At 21, I was newly married, pregnant with our first, and gloriously happy when we then found out our firstborn had a life-threatening heart defect. I don’t remember being able to concentrate on many books during the rest of her pregnancy. After she was born, my husband and I ended up bringing books to read in the NICU. It was then I really relearned to value the beautiful books – many from my childhood – that weren’t necessarily considered deep or soul changing. But they were nevertheless valuable not only because they entertained, but because they gave a little sliver of beauty that was true to life. I’m thinking of books such as Little Women by Alcott, or the Anne of Green Gables series.
These were soothing, hope-filled books that gave me some comfort and peace during a very stressful time. I learned then that my reading life didn’t always have to be grappling with the hardest questions through fiction (such as Dostoevsky’s amazing works), or be expanding my theological knowledge. I discovered that I could read some books simply because I liked them.
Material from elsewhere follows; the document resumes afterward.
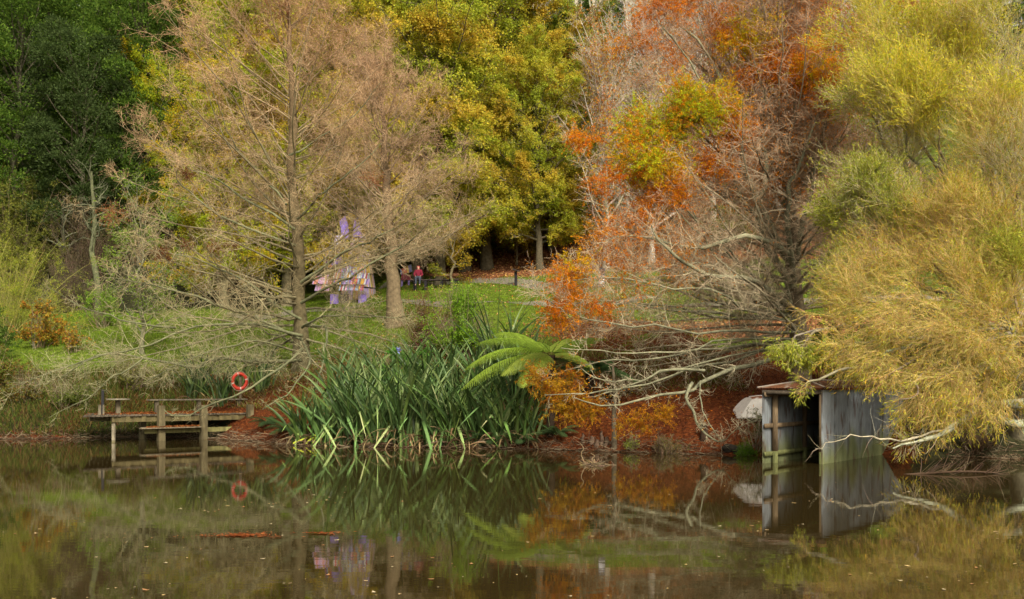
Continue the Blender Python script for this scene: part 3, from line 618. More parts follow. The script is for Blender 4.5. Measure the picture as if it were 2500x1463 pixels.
# ---- broadleaf trees with small leaves on pale twigs ----
def broadleaf(seed, base, height, rx, label, pal, twigc, nleaf=60000, leaf=0.13, zlow=0.12, name='broadleaf_tree', cnt=(34, 16, 7), group=None, r0=0.3, up=0.15, top_pal=None, lean=(0, 0), build_leaf=True, el=(15, 65), barkc=None, clump=1.0):
    rng = RNG(seed); base = np.asarray(base, float); t = thing(name, base, label, 'tree', group)
    top = base + np.array([lean[0], lean[1], height*0.93]); TL = trunk_line(base, top, 14, 0.12, rng)
    TR = r0*np.linspace(1, 0.08, 14); TR[0] *= 1.3
    bc = np.array(twigc)*0.5 if barkc is None else np.array(barkc)
    g = Geo(); g.tubes(TL[None], TR[None], bc, sides=9); g.build('trunk', M_BARK, t)
    K = 8; n = cnt[0]; P = np.empty((n, K, 3)); R = np.empty((n, K))
    for i in range(n):
        f = zlow + (0.95-zlow)*(i+rng.random())/n; k = f*13; a = int(k); b0 = TL[a]*(1-(k-a)) + TL[min(a+1, 13)]*(k-a)
        az = i*2.4+rng.normal()*0.4; e = math.radians(np.interp(f, [0, 1], el)+rng.normal()*8)
        Ln = rx*math.sqrt(max(0.08, 1-((f-0.42)/0.62)**2))*rng.uniform(0.75, 1.1)/max(0.6, math.cos(e))
        d = np.array([math.cos(az)*math.cos(e), math.sin(az)*math.cos(e), math.sin(e)]); P[i, 0] = b0
        for q_ in range(1, K):
            d = nrm(d + rng.normal(size=3)*0.12 + [0, 0, up/3]); P[i, q_] = P[i, q_-1]+d*Ln/(K-1)
        R[i] = np.linspace(r0*0.42*(1-f*0.7), 0.015, K)
    g = Geo(); g.tubes(P, R, jit(rng, bc, n, 0.15), sides=5); g.build('branches', M_BARK, t)
    tw = Geo()
    P2, R2, _ = children(rng, P, R, cnt[1], rx*0.36, (30, 70), 0.15, 1, 5, up=up, wob=0.16, rs=0.4, rmin=0.007, rmax=0.02)
    P3_, R3, _ = children(rng, P2, R2, cnt[2], rx*0.15, (30, 70), 0.15, 1, 4, up=up, wob=0.2, rs=0.6, rmin=0.005)
    tw.tubes(P2, R2, jit(rng, twigc, len(P2)), 3); tw.tubes(P3_, R3, jit(rng, twigc, len(P3_), 0.25), 3); tw.build('twigs', M_TWIG, t)
    if nleaf and build_leaf:
        gl = Geo(); N = len(P3_)
        # clumped choice of twigs: some sprays are full, others bare
        key = np.sin(P3_[:, 0, 0]*1.7+seed)+np.sin(P3_[:, 0, 2]*1.9+seed*2)+np.sin(P3_[:, 0, 1]*1.3+P3_[:, 0, 0]*0.9)
        w = np.clip(1.2+key*clump*0.6, 0.05, 3)*rng.random(N); w /= w.sum()
        idx = rng.choice(N, nleaf, p=w); tt = rng.random(nleaf); f = tt*3; k = np.minimum(f.astype(int), 2); u = (f-k)[:, None]
        b = P3_[idx, k]*(1-u)+P3_[idx, k+1]*u + rng.normal(size=(nleaf, 3))*0.1
        D = nrm(rng.normal(size=(nleaf, 3))+[0, 0, -0.5])
        pa = np.asarray(pal, float)
        reg = 0.5+0.5*np.sin(b[:, 0]*0.9+b[:, 2]*0.7+seed)*np.cos(b[:, 2]*0.5-b[:, 0]*0.4)
        kx = np.clip((reg*len(pa)+rng.normal(size=nleaf)*0.8).astype(int), 0, len(pa)-1)
        C = np.clip(pa[kx]*(1+0.2*rng.normal(size=(nleaf, 1))), 0.004, 1)
        gl.cards(b, D, leaf*rng.uniform(0.6, 1.2, nleaf), leaf*0.85, C, rng); gl.build('foliage', M_LEAF, t)
    return t
OLV = [(0.33, 0.40, 0.035), (0.42, 0.45, 0.04), (0.50, 0.47, 0.045), (0.54, 0.46, 0.045), (0.56, 0.40, 0.045)]
PALEW = (0.42, 0.36, 0.24)
b1 = hit(1190, 655); T1 = broadleaf(31, b1, 22, 6.5, 'tall olive yellow tree with pale twigs right of centre behind the lawn', OLV, PALEW, 210000, 0.145, cnt=(60, 24, 10), clump=0.55, zlow=0.13, r0=0.40, lean=(-1.2, 0), el=(-2, 60), barkc=(0.10, 0.085, 0.055))
b2 = hit(905, 640); T2 = broadleaf(32, b2, 25, 7.0, 'tall olive yellow tree rising behind the coloured plank sculpture', OLV, (0.46, 0.40, 0.27), 210000, 0.145, cnt=(60, 24, 10), clump=0.55, zlow=0.1, r0=0.4, el=(-2, 60), barkc=(0.10, 0.085, 0.055))
b3 = hit(560, 640); T3 = broadleaf(33, b3, 20, 7.0, 'yellow green tree showing leafy edges behind the left bare cypress', [(0.32, 0.40, 0.02), (0.40, 0.44, 0.025), (0.48, 0.44, 0.025), (0.54, 0.38, 0.025)], (0.40, 0.35, 0.22), 170000, 0.14, cnt=(54, 20, 8), clump=0.6, el=(0, 60), r0=0.36)
def copy_tree(src, loc, label, rz=0.0, sc=1.0):
    c = src.copy(); COL.objects.link(c); c['label'] = label; c.location = [float(v) for v in loc]; c.rotation_euler = (0, 0, rz); c.scale = (sc, sc, sc)
    for ch in list(src.children): d = ch.copy(); COL.objects.link(d); d.parent = c
    return c
def gpt(x, d): X = (x-1250)/F*d; return np.array([X, d, float(H(X, d))])
copy_tree(T3, gpt(545, 63), 'yellow green tree nearest the dark forest, behind the left tips of the bare cypress', 2.0, 0.66)
copy_tree(T3, gpt(700, 66), 'yellow green tree behind the trunk of the left bare cypress', 4.0, 0.95)
copy_tree(T1, gpt(1075, 63), 'olive tree at the front of the leafy group right of the thick trunk', 4.9, 0.85)
copy_tree(T1, gpt(1318, 65), 'broad olive yellow tree at the right front of the leafy group', 1.1, 0.60)
copy_tree(T2, gpt(1135, 68), 'broad olive yellow tree just left of the tall trunk in the leafy group', 3.4, 0.95)
copy_tree(T1, gpt(965, 71), 'broad olive yellow tree above the thick cypress trunk', 5.9, 0.95)
copy_tree(T2, gpt(1020, 66), 'olive yellow tree with low limbs right behind the bench', 5.1, 0.8)
copy_tree(T2, gpt(1345, 70), 'olive tree with low limbs above the brown leaf slope', 2.6, 0.55)
copy_tree(T1, gpt(1060, 73), 'olive yellow tree filling the middle between the two tallest leafy trees', 2.1, 0.98)
copy_tree(T2, gpt(1330, 76), 'olive tree behind the right shoulder of the big leafy group', 1.2, 0.55)
copy_tree(T2, gpt(780, 74), 'olive yellow tree behind the top right side of the left bare cypress', 4.0, 0.9)
copy_tree(T1, gpt(960, 84), 'olive tree farther back in the middle of the leafy group', 0.6, 1.0)
copy_tree(T1, gpt(1130, 86), 'olive tree farther back behind the tall trunk of the leafy group', 3.6, 0.98)
b4 = b1+np.array([6.2, 3.0, 0]); b4[2] = H(b4[0], b4[1]); broadleaf(34, b4, 14.0, 4.6, 'green and olive tree with drooping leafy edge beside the bare pale trees', [(0.13, 0.20, 0.02), (0.20, 0.26, 0.025), (0.30, 0.26, 0.03), (0.38, 0.19, 0.03)], PALEW, 110000, 0.15, cnt=(46, 18, 8), el=(0, 60), clump=0.7)
b5 = hit(1103, 702); broadleaf(35, b5, 5.0, 1.5, 'slim young tree wrapped in yellow green creeper by the bench', [(0.24, 0.27, 0.03), (0.32, 0.30, 0.03), (0.40, 0.28, 0.03)], (0.3, 0.25, 0.15), 5200, 0.10, cnt=(16, 8, 5), r0=0.10, zlow=0.08)
b6 = hit(1225, 650); b6 = b6+[1.0, 0.5, 0]; broadleaf(36, b6, 6.0, 2.0, 'small tree with golden leaves in front of the tall olive tree trunk', [(0.45, 0.33, 0.03), (0.42, 0.26, 0.03), (0.30, 0.27, 0.03)], PALEW, 6500, 0.12, cnt=(18, 9, 5), r0=0.09, zlow=0.12)
b7 = hit(600, 590); b7 = np.array([b7[0]+1, b7[1]+6, 0]); b7[2] = H(b7[0], b7[1]); broadleaf(37, b7, 23, 6.0, 'tall yellow leafed tree whose top shows above the left bare cypress', [(0.30, 0.32, 0.03), (0.24, 0.29, 0.02), (0.40, 0.30, 0.04)], (0.40, 0.35, 0.22), 120000, 0.16, cnt=(44, 18, 8), r0=0.33)

# pale bare trees behind the orange cypress
def bare(seed, x, y, h, r, label, c=(0.56, 0.50, 0.42), cnt=(52, 20, 9), el=(30, 75), up=0.25, name='bare_tree', d=None, leaves=0, pal=None, zlow=0.12, group=None, r0=0.22):
    b = hit(x, y) if d is None else np.array([(x-1250)/F*d, d, float(H((x-1250)/F*d, d))])
    return broadleaf(seed, b, h, r, label, pal or [(0.5, 0.2, 0.04), (0.5, 0.35, 0.05)], c, leaves, 0.13, zlow, name, cnt, group, r0, up, el=el, barkc=np.array(c)*0.8)
bare(41, 1590, 600, 17, 6.2, 'pale leafless tree with a haze of white twigs left of the orange cypress', d=66, leaves=2500)
BARE1 = bare(42, 1740, 600, 19, 6.5, 'pale leafless tree seen through the orange cypress branches', d=70)
bare(43, 1480, 600, 13, 4.0, 'pale leafless tree with scattered orange leaves beside the olive tree', d=63, leaves=6000, c=(0.5, 0.42, 0.33))
bare(44, 1900, 600, 21, 7, 'pale leafless tree showing between the orange cypress and the willow', d=70, c=(0.5, 0.45, 0.38))
bare(45, 2150, 600, 22, 7, 'grey leafless tree standing behind the top of the willow', d=66, c=(0.45, 0.40, 0.32))
for i, (x, d, h, l) in enumerate([(1405, 82, 24, 'slender white poplar with bare upright branches, nearest the olive tree'), (1450, 84, 26, 'slender white poplar with bare upright branches, middle of the row'), (1530, 80, 25, 'slender white poplar with bare upright branches, right end of the row')]):
    bare(46+i, x, 0, h, 1.9, l, c=(0.62, 0.58, 0.48), cnt=(60, 12, 5), el=(68, 82), up=0.12, name='poplar', d=d, zlow=0.25, group='bare poplars on the hill', r0=0.2)
bare(49, 1290, 0, 21, 4.2, 'thin bare tree in front of the distant pale pine', c=(0.5, 0.46, 0.38), cnt=(26, 10, 4), el=(40, 70), name='bare_tree', d=80, zlow=0.3)
bare(50, 1640, 0, 27, 6, 'tall white bare tree at the top behind the orange cypress', c=(0.6, 0.56, 0.48), cnt=(48, 16, 7), el=(50, 78), d=82)

for x, d, rz, sc, l in ((700, 92, 1.0, 1.15, 'olive tree on the hill behind the coloured sculpture'), (860, 96, 2.0, 1.1, 'olive tree on the hill second from the left'), (1000, 94, 3.0, 1.1, 'olive tree on the hill in the middle of the row'), (1110, 98, 4.0, 1.05, 'olive tree on the hill right of the middle'), (1225, 92, 5.0, 0.6, 'lower olive tree on the hill beside the gap with the pines')):
    copy_tree(T2 if x % 20 else T1, gpt(x, d), l, rz, sc)
for x, d, rz, sc, l in ((930, 80, 1.0, 1.0, 'pale leafless tree mixed among the olive trees, left one'), (1110, 79, 2.4, 0.95, 'pale leafless tree mixed among the olive trees, middle one'), (1290, 78, 4.4, 0.8, 'pale leafless tree mixed among the olive trees, right one')):
    copy_tree(BARE1, gpt(x, d), l, rz, sc)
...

Later I would find other series that fed my soul with the lovely things in life. One that comes to mind is the Miss Read series. They are thoughtful works and are certainly not mindless. But they aren’t stressful or hard to read when life is already stressful and hard. More recently, I was introduced to Jayber Crow by Wendell Berry. It addresses hard topics while still being a soothing and peaceful read.
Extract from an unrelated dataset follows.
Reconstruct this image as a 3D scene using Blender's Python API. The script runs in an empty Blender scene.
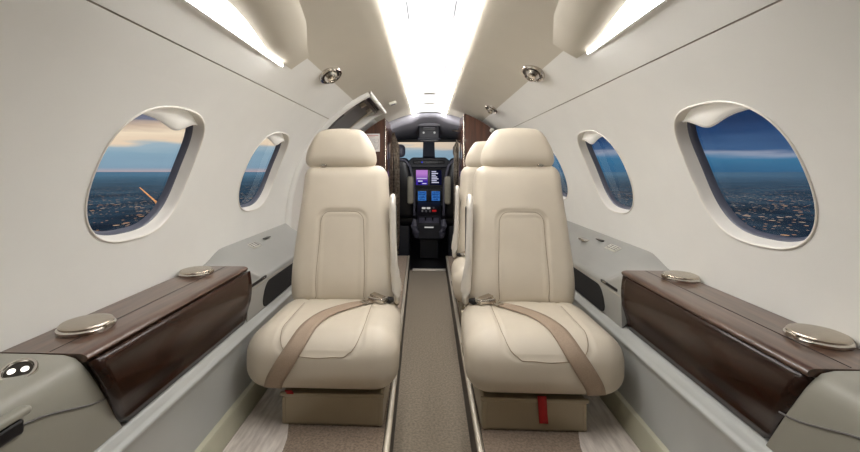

So through my own sorrow and suffering, I learned to delight in books that didn’t center themselves on grief and pain.
Eventually, in a hard swing to the other side, I learned to value books that didn’t have easy endings, simplistic wrap-ups, and apparent good guys/bad guys characters. As I continued to grapple with the brokenness of this world, I took a deep breath and plunged into reading some of the fiction I would never have picked up before. Flannery O’Connor is one example. Her work is disturbing, her characters are completely unlikeable, and they give only the worst impression of humankind. And yet, her stories are firmly centered on God’s redemptive power. She overwhelms you with the debasement of human nature, and then, sometimes so subtly it’s hard to see, she plants a glimmer of God’s grace in even the worst of circumstances and in the worst of people.
To tell you the truth, her fiction changed my world because I read them when I was deeply discouraged about the problems – big and petty – that haunted our communities. I didn’t want someone to tell me pretty stories. I wanted to really chew on what it meant for humans to be so often disappointing and even horrifying. Her works break open human depravity with relish, yet show God’s grace despite it all. It was an important message – a message I would have missed if I kept to my strict reading restrictions.
During that same time period, I got over my more puritanical views on what was appropriate to read. I was finally willing to give some excellent, but non-Christian writers, the chance they deserved. I did find books where I had to skip large sections or stop reading because I found them offensive or unhelpful to read. But I also discovered rich works that gave valuable insight into human nature with a fearlessness that many Christian writers have a hard time achieving. Side note: Not every book has to have a Hallmark ending.
To my delight, I also discovered an unexpected richness in middle-grade books. My husband read the entire Harry Potter Series to me since neither of us had read them when younger (did I mention my strict reading habits from the past?). We not only enjoyed them immensely but found the deeper themes of the work satisfying to our souls. Wonder by R. J. Palacio, Chains by Laurie Halse Anderson, and Brown Girl Dreaming by Jacqueline Woodson are other books that come to mind from this genre.
If there is a theme to the changes in my reading life, it is this: I became more well-read, and my reading life was richer and more valuable because of it.
I limited my reading because I wanted to be a faithful Christian in my reading life. But to my surprise, I’ve found that reading widely has helped me be a better Christian because it has helped me understand others better.
I will always read theological works, biographies, and beloved classic works from the past (Jane Austen remains one of my favorites). But my life is all the richer for adding other books in as well.